Heidner Properties, the developer, will open the already built mini-mall on the northwest corner of Routes 12 & 31 in the near future. The mall is set up to install five new stores. Each store will have1,000 square feet of interior space. Real Estate agent Sonny Katzenberg who assisted in the sale of the property said, “We know for sure that Subway is committed to rent one of the units. Other businesses looking at the property include an ice cream shop, a doughnut shop, a coffee shop, a Chinese restaurant and a currency exchange.”

Katzenberg handled the sale of another lot on the west side of route 12 across from Van’s Supermarket. According to Katzenberg the mini-mall owner, Mac Patel, will operate a gas station named Richmond Petroleum. He will also construct a car wash facility and a 3,600 square foot state-of-the-art convenience store inside a building that will house two more small businesses Katzenberg would like to hear from people who might be interested in putting stores in the malls. He can be reached at 815-678-4131.

East on Route 173 in the golf course area, the village is negotiating with owner Chris Khayat who would like to build a complex that would include a small hotel, mini-mall, banquet hall, wine store and a housing development with 240 town homes. The current golf course would be pared down to nine holes.

Jamino’s Pizza, a full service restaurant, will be opening soon on Route 12 next to the middle school. Work is swiftly coming to completion on the building. The EDC is anxious to complete a walking trail that would connect the downtown area to other places in Richmond. Discussion is under way to implement a TIF funding mechanism that would pull tax increases from a defined area into the village resources. This money would be used to improve the area within the TIF boundary. However, the final outcome is still in question until more research is completed.

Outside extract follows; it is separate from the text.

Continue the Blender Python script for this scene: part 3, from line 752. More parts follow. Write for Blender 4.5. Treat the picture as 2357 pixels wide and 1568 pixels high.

The village board is on the verge of settling the lawsuit with developer Peter Bell. Village Attorney David McArdle said that he was tweaking the papers for a settlement and that there would probably be no other obstacles. In addition, the new wastewater treatment facility could be completed before the year ends.

Change, as usual, brings doubt and criticism. Not all village officials are on board with the new developments. Trustee Charles Schultz is not a fan of more housing on the golf course. “The impact of yet another large housing development is not necessarily good for the village,” said Schultz. ” The ratio of houses to businesses is already lopsided. The impact fees do not come close to paying the real cost of houses on our community.” Regarding the golf course Schultz said, “When we had public meetings a couple of years ago the people indicated they wanted to keep the golf course in tact. I am in favor of putting up the winery with a reworked golf course. This would help pay for the impact on the schools from the other developments. I want to see Richmond’s economy leaning toward tourism and that would keep Richmond as a destination for visitors. I also recommend the village needs a combination of stores that sell both products and services.”

At a recent board meeting Trustee Dan Deters expressed his dissatisfaction with the number of golf course homes proposed by Khayat. Deters is concerned about the impact of development on the Nippersink creek, a Class A stream. He believes that maintaining good conservation techniques can only help the economy of the village in the future by attracting visitors who are looking for a “country” atmosphere. Deters said he is not against some development on the golf course property but he wants to see the course stay keep its current 18 holes. “I would not drive anywhere to play nine holes,” said Deters.

Olson is in office for one full year as of April 2006. She inherited a village embroiled in a major lawsuit regarding the sewer project and she engaged in heated debates with the village’s primary housing developer.

At the end of 2005 some people were referring to Richmond as a “ghost town” in the wake of many closed antique stores and little prospect for new commercial ventures. However, in just a few months prospects for the village are brightening. Olson is studying hard and learning quickly.

If commercial growth is any barometer of Richmond’s economic well being, then Olson could be charting a profitable course for the future.